Oscar Peralta
President
Grupo GMI
/
View from the Top

Aircraft Maintenance the Jewel in Mexico's Crown

Tue, 11/01/2016 - 09:01

Q: What makes Grupo GMI unique and what projects are in the works?

A: Grupo GMI’s 25-year-old patented technology allows us to provide the aviation industry with removable hangars that are faster to install than permanent ones. The company entered the sector 22 years ago when it built a hangar for Aerolíneas Ejecutivas. Grupo GMI had developed a series of innovative buildings by fitting panels, linkages and screws together like a puzzle. The Aerolíneas contract was an opportunity to introduce our unique building system and assembly process to the segment. After that project, we were sourced to build a hangar for CEMEX’s private planes in Monterrey using our state-of-the-art technology. Airplane hangars require several special services for aircraft storage and maintenance, such as fire systems, automated doors and lights and easy-to-open manual doors. In Mexico, manual doors in hangars tend to get stuck and frequently require heavy equipment to move them. Our company offers doors that can be opened singlehandedly. GMI’s hangars do not require welding at any point, the construction of the precast units can be done in short periods of times and they can be easily transported to their final destination anywhere in the world.

We recently finished two projects in Monterrey, one for Beechcraft and another for Aerolíneas Ejecutivas, and we are planning to develop a third hangar with the latter. In El Salvador, we constructed a maintenance hangar for Aeroman, one of the largest MROs in Latin America that services all of Volaris’ fleet. Grupo GMI used its experience in the construction of this hangar to win a tender with Avianca for a maintenance center in Medellin, Colombia that opened in 2016. Our project with Avianca was completed in only one year and a half. It is the largest maintenance center in Latin America and the widest open hangar space in the region. All of the materials for this hangar were manufactured in Mexico and transported to Medellin.

Q: What challenges did Grupo GMI face entering the aviation industry?

A: The lack of a market database made it difficult to connect with companies in the industry. In the beginning  most of our promotion was through word of mouth. After seeing our first hangars other companies started to contact us, including Bardahl. Today, the main challenge is that the aviation industry fails to properly consider storage
and maintenance. Aircrafts are a significant investment 207 and buyers want to ensure the highest level of care possible. Many hangars have leaks or defective doors that eventually can end up damaging the aircraft. The market needs to increase its awareness about the importance of acquiring proper storage systems.

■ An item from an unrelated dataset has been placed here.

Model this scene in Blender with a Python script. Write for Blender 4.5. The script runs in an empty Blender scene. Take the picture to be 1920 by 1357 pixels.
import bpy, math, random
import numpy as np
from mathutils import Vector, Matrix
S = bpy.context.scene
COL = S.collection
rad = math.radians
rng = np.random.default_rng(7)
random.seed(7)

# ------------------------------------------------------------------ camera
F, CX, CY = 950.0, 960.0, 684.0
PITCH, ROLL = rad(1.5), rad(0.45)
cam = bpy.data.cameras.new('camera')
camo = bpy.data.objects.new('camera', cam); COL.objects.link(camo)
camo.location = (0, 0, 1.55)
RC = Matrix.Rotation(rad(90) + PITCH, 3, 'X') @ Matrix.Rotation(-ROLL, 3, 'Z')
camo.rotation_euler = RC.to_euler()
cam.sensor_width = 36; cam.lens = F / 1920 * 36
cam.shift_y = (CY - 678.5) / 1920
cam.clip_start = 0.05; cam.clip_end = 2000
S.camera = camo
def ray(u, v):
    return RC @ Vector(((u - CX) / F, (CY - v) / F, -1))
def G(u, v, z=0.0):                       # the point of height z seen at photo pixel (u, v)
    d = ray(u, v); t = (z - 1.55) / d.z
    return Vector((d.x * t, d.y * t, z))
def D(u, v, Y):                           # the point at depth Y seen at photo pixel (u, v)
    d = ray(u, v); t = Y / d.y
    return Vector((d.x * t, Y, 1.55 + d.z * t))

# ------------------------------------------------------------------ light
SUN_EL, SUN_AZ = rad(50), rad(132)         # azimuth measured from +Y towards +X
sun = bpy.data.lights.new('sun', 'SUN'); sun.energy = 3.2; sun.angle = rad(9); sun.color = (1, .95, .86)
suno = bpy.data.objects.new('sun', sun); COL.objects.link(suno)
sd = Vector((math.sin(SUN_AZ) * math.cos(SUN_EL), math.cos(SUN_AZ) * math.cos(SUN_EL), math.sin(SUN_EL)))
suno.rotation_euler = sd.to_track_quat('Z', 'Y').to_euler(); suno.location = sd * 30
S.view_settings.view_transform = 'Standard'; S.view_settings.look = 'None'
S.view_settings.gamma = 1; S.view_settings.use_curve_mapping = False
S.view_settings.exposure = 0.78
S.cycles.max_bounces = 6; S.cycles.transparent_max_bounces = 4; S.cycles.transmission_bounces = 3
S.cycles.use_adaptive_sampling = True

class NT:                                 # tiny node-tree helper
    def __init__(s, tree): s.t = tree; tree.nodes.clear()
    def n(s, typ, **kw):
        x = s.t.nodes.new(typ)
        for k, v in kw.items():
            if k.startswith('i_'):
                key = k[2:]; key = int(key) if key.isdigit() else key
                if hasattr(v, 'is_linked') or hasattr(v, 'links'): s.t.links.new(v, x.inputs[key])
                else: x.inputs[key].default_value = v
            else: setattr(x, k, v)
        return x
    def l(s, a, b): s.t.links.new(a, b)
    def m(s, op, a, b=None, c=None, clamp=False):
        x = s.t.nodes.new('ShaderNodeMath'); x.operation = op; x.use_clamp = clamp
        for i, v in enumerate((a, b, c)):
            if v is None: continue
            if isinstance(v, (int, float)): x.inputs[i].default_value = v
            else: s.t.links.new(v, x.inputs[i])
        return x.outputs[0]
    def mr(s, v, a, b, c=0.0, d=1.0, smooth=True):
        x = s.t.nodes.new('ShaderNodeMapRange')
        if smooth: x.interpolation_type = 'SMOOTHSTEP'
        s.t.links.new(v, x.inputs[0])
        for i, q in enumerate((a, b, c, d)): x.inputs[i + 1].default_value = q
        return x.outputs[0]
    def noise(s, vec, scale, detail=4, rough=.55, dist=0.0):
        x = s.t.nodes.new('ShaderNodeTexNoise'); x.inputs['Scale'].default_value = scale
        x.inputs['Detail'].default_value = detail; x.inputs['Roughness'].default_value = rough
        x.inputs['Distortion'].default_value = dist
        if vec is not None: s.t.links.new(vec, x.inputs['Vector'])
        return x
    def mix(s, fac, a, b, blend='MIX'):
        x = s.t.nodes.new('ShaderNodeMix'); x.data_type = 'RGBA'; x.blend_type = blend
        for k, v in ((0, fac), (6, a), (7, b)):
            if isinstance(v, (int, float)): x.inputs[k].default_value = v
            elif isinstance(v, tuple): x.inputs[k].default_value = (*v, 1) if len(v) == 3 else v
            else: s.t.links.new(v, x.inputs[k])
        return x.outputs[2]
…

Q: What makes the company stand out in the aircraft maintenance sector?

A: Our design process takes between three and four months as our hangars are planned for airplane acquisitions over the next 10 years. Once the project is conceived and designed, its implementation only takes six months, half the time of our competition. We manufacture 65 percent of our hangars in our Queretaro plant. Our panels also are finished at the plant and only need to be assembled at the final destination, eliminating the need for specialized labor. The foundations are lighter and the hangars require no maintenance for 10 years, which represents considerable savings for our clients. Finally, our hangars are unique in that they can be disassembled and moved whenever and wherever they are needed, which means 70 percent of the structure can be reused. This is an advantage as most MROs construct hangars on leased land that will be occupied for a specific period of time, after which they may have to move to a different location.

Q: How is Grupo GMI’s supported by the Mexican government?

A: We have not received any subsidies or support from the government but its involvement in the consolidation of the aerospace industry is of the utmost importance. This industry generates a significant number of jobs but there is not a single governmental plan that tackles the area. Mexico has a manufacturing capacity that is strong enough to compete worldwide on quality and time. It could grow much more with the support of the government.